### GIVEN INSTRUCTION
Your task is to extract every line from the material below exactly.

### DATASET SECTION
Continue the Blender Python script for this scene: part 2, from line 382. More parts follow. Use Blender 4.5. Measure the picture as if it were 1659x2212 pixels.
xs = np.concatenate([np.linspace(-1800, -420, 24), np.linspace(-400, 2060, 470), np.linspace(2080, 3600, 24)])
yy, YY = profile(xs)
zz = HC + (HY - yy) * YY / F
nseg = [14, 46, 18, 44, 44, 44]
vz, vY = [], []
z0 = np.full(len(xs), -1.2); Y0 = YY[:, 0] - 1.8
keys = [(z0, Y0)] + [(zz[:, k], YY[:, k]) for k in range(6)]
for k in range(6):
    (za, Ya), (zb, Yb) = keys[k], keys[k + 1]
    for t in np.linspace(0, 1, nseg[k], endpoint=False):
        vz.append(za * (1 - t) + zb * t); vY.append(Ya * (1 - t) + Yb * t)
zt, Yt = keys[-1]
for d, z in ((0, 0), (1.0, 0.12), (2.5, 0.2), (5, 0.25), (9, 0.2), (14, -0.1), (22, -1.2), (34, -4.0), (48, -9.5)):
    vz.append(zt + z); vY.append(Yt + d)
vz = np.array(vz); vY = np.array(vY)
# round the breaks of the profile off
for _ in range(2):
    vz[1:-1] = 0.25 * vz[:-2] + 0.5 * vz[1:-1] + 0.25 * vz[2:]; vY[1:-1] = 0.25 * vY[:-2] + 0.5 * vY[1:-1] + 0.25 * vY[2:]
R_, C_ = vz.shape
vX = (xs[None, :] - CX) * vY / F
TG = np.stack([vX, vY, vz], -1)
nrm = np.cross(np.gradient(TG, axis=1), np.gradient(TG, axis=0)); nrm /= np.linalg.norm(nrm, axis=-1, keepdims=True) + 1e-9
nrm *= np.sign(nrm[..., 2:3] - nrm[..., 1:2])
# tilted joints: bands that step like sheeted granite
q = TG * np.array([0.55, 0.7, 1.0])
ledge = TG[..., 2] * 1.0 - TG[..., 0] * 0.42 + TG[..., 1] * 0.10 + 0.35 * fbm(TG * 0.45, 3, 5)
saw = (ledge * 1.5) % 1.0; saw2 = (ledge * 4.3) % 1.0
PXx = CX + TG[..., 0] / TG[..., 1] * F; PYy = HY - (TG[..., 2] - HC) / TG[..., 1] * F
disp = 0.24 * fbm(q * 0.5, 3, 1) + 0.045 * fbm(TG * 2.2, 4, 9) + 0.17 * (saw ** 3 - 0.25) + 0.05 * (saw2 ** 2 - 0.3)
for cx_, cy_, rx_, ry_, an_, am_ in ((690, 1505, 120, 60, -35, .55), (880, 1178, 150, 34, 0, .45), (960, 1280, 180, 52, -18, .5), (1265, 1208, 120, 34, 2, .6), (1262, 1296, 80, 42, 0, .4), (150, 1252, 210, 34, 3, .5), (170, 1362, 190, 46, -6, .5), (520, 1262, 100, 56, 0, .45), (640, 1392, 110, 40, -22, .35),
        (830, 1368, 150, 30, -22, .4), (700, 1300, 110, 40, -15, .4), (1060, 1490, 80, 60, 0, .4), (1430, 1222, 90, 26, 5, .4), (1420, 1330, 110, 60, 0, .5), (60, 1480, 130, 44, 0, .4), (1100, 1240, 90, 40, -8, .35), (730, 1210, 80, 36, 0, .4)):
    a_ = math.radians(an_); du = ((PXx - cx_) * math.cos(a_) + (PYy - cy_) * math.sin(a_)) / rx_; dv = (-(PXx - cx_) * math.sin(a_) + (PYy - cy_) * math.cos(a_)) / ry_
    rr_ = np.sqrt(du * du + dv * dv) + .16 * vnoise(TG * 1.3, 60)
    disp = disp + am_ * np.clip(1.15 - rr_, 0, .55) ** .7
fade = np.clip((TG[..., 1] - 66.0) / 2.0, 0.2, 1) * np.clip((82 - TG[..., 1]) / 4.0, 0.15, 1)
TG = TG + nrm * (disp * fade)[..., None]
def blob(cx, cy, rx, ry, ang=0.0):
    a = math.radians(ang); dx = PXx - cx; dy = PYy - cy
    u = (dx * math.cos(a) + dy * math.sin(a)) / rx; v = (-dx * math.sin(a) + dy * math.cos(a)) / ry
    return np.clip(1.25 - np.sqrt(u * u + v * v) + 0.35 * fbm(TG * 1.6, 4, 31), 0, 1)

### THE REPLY
Continue the Blender Python script for this scene: part 2, from line 382. More parts follow. Use Blender 4.5. Measure the picture as if it were 1659x2212 pixels.
xs = np.concatenate([np.linspace(-1800, -420, 24), np.linspace(-400, 2060, 470), np.linspace(2080, 3600, 24)])
yy, YY = profile(xs)
zz = HC + (HY - yy) * YY / F
nseg = [14, 46, 18, 44, 44, 44]
vz, vY = [], []
z0 = np.full(len(xs), -1.2); Y0 = YY[:, 0] - 1.8
keys = [(z0, Y0)] + [(zz[:, k], YY[:, k]) for k in range(6)]
for k in range(6):
    (za, Ya), (zb, Yb) = keys[k], keys[k + 1]
    for t in np.linspace(0, 1, nseg[k], endpoint=False):
        vz.append(za * (1 - t) + zb * t); vY.append(Ya * (1 - t) + Yb * t)
zt, Yt = keys[-1]
for d, z in ((0, 0), (1.0, 0.12), (2.5, 0.2), (5, 0.25), (9, 0.2), (14, -0.1), (22, -1.2), (34, -4.0), (48, -9.5)):
    vz.append(zt + z); vY.append(Yt + d)
vz = np.array(vz); vY = np.array(vY)
# round the breaks of the profile off
for _ in range(2):
    vz[1:-1] = 0.25 * vz[:-2] + 0.5 * vz[1:-1] + 0.25 * vz[2:]; vY[1:-1] = 0.25 * vY[:-2] + 0.5 * vY[1:-1] + 0.25 * vY[2:]
R_, C_ = vz.shape
vX = (xs[None, :] - CX) * vY / F
TG = np.stack([vX, vY, vz], -1)
nrm = np.cross(np.gradient(TG, axis=1), np.gradient(TG, axis=0)); nrm /= np.linalg.norm(nrm, axis=-1, keepdims=True) + 1e-9
nrm *= np.sign(nrm[..., 2:3] - nrm[..., 1:2])
# tilted joints: bands that step like sheeted granite
q = TG * np.array([0.55, 0.7, 1.0])
ledge = TG[..., 2] * 1.0 - TG[..., 0] * 0.42 + TG[..., 1] * 0.10 + 0.35 * fbm(TG * 0.45, 3, 5)
saw = (ledge * 1.5) % 1.0; saw2 = (ledge * 4.3) % 1.0
PXx = CX + TG[..., 0] / TG[..., 1] * F; PYy = HY - (TG[..., 2] - HC) / TG[..., 1] * F
disp = 0.24 * fbm(q * 0.5, 3, 1) + 0.045 * fbm(TG * 2.2, 4, 9) + 0.17 * (saw ** 3 - 0.25) + 0.05 * (saw2 ** 2 - 0.3)
for cx_, cy_, rx_, ry_, an_, am_ in ((690, 1505, 120, 60, -35, .55), (880, 1178, 150, 34, 0, .45), (960, 1280, 180, 52, -18, .5), (1265, 1208, 120, 34, 2, .6), (1262, 1296, 80, 42, 0, .4), (150, 1252, 210, 34, 3, .5), (170, 1362, 190, 46, -6, .5), (520, 1262, 100, 56, 0, .45), (640, 1392, 110, 40, -22, .35),
        (830, 1368, 150, 30, -22, .4), (700, 1300, 110, 40, -15, .4), (1060, 1490, 80, 60, 0, .4), (1430, 1222, 90, 26, 5, .4), (1420, 1330, 110, 60, 0, .5), (60, 1480, 130, 44, 0, .4), (1100, 1240, 90, 40, -8, .35), (730, 1210, 80, 36, 0, .4)):
    a_ = math.radians(an_); du = ((PXx - cx_) * math.cos(a_) + (PYy - cy_) * math.sin(a_)) / rx_; dv = (-(PXx - cx_) * math.sin(a_) + (PYy - cy_) * math.cos(a_)) / ry_
    rr_ = np.sqrt(du * du + dv * dv) + .16 * vnoise(TG * 1.3, 60)
    disp = disp + am_ * np.clip(1.15 - rr_, 0, .55) ** .7
fade = np.clip((TG[..., 1] - 66.0) / 2.0, 0.2, 1) * np.clip((82 - TG[..., 1]) / 4.0, 0.15, 1)
TG = TG + nrm * (disp * fade)[..., None]
def blob(cx, cy, rx, ry, ang=0.0):
    a = math.radians(ang); dx = PXx - cx; dy = PYy - cy
    u = (dx * math.cos(a) + dy * math.sin(a)) / rx; v = (-dx * math.sin(a) + dy * math.cos(a)) / ry
    return np.clip(1.25 - np.sqrt(u * u + v * v) + 0.35 * fbm(TG * 1.6, 4, 31), 0, 1)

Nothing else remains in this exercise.